Temporary embassy facility
In March, the administration notified Congress it planned to establish full relations with the once outcast government by the end of the year, despite suspicions in Saudi Arabia that Libyan agents plotted to try to assassinate then-Crown Prince Abdullah in late 2003.
A US ambassador will be sent to Tripoli and 19 American diplomats working out of a hotel in Tripoli will move into a temporary embassy facility by the winter, then-acting undersecretary of state William J Burns told the house international relations committee.
Last weekend, senator Richard Lugar, chairperson of the senate foreign relations committee, said US and Libyan officials were negotiating the opening of the embassy and removal of the Libyan government from a state department list of countries that sponsor terror.
Sanctions remain in place
Diplomatic relations were severed in 1980 and US economic sanctions remain in place, costing Libya an estimated $30m a year in lost business.

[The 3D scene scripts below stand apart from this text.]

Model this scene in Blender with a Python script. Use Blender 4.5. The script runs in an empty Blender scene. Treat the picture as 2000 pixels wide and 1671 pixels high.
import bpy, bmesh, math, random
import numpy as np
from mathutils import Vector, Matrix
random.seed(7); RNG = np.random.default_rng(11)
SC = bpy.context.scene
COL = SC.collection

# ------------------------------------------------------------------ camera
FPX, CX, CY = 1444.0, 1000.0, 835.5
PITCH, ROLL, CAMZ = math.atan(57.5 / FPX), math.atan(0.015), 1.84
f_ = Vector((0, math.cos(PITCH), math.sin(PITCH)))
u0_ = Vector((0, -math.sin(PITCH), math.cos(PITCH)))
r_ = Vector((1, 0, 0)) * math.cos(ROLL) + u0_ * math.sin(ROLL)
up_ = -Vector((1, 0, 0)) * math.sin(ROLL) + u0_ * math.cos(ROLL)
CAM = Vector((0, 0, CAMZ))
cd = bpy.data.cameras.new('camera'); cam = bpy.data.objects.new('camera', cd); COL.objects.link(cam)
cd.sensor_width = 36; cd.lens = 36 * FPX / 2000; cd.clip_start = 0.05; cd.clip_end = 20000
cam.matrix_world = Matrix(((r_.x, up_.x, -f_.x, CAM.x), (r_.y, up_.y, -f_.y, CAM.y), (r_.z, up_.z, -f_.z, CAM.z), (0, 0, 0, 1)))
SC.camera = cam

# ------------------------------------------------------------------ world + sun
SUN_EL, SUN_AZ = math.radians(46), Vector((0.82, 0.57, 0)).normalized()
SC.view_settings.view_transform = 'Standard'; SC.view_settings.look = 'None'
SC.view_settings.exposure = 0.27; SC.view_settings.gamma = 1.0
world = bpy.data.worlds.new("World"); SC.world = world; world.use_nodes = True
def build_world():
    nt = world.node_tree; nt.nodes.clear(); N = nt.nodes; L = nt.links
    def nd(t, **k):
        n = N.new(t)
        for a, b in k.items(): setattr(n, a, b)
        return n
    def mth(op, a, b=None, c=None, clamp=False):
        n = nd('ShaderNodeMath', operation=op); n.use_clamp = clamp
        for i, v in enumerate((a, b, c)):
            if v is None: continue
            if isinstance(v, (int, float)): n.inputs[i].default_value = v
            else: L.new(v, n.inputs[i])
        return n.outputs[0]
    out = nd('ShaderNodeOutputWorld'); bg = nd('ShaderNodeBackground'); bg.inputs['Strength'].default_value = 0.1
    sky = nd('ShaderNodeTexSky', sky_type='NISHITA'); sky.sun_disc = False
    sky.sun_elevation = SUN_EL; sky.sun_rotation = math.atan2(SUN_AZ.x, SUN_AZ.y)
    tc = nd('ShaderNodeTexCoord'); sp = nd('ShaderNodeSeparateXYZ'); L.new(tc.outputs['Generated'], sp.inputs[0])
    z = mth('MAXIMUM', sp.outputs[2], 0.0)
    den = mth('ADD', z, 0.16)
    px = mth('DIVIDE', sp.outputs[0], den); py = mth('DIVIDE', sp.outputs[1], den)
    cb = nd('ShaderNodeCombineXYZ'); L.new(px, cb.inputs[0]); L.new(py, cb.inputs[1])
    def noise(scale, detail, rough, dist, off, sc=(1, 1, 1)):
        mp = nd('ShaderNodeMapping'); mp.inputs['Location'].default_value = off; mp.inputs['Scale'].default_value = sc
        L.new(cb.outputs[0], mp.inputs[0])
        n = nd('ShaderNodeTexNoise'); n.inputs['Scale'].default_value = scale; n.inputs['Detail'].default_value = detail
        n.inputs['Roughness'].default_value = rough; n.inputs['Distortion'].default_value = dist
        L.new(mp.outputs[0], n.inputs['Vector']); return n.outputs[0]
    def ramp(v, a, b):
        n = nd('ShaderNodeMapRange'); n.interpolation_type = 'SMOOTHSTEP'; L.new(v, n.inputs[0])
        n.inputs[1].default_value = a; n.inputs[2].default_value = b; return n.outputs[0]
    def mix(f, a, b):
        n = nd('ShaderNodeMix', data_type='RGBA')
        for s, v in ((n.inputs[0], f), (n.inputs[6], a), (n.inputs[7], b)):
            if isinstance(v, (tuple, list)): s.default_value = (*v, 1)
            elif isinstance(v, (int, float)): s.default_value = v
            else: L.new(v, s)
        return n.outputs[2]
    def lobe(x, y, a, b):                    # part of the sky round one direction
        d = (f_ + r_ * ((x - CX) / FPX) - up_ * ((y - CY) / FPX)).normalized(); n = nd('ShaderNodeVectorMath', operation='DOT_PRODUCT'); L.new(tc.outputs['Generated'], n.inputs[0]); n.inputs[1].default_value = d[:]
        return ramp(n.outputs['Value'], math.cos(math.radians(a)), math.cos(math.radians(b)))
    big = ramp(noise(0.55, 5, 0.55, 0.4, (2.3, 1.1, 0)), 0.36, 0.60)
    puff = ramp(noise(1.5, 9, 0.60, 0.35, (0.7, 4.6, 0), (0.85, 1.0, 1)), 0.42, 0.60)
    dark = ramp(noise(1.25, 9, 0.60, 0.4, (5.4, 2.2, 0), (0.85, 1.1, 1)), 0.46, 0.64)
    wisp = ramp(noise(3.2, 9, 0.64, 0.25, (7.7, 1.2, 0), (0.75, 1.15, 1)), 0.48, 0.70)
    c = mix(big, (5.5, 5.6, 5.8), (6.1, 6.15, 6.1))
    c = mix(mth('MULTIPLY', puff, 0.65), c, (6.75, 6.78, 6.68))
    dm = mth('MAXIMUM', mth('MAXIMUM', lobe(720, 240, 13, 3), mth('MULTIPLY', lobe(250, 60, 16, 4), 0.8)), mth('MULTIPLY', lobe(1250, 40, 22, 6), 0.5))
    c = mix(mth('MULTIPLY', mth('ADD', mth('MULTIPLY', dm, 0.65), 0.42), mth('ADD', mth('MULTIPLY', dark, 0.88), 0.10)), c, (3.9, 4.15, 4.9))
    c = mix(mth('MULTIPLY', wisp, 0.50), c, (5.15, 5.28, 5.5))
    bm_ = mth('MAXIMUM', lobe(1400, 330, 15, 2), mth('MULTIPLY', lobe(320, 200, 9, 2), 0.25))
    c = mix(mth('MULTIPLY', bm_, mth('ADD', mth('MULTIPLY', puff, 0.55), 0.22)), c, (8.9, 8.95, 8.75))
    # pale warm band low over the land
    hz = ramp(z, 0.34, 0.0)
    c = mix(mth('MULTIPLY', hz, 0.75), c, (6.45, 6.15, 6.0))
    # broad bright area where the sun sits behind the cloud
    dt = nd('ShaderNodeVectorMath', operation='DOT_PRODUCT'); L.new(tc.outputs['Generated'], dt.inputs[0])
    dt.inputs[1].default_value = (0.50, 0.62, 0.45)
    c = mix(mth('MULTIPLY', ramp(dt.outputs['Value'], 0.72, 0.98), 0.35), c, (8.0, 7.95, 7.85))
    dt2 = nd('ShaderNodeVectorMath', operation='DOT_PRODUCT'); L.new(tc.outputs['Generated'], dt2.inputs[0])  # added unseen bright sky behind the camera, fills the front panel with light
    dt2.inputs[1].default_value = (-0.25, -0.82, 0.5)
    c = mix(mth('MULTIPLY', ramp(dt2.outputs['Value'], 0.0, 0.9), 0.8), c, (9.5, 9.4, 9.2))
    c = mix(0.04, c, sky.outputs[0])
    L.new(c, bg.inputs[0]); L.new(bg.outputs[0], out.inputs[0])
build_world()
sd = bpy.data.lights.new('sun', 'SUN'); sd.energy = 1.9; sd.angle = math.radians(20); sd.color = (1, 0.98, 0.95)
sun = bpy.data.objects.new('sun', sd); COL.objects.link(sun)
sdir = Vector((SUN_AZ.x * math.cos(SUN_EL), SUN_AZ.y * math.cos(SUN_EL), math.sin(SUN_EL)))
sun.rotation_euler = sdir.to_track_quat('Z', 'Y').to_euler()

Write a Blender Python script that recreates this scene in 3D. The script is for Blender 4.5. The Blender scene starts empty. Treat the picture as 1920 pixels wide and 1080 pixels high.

Libyan terrorism reached a high point in 1988 with the bombing of a Pan Am jetliner over Scotland in which 270 people were killed.
Gaddafi agreed, however, to pay $2.7bn in reparations to the victims' families and gave up the pursuit of weapons of mass destruction, shipping much of Libya's weapons technology to the US.
"We have a dramatically different relationship with Libya than we had over recent history," McCormack said on Monday. "That changed relationship had its roots in the Libyan strategic decision to give up its weapons of mass destruction programme."
"In exchange for their acts of good faith we, in turn, have met their actions with our actions of good faith," he said. "And we are engaged with them now in a dialogue on a variety of issues," he said, citing human rights, democracy and terrorism.
"We have certainly come a long way from where we were in our relationship," he said.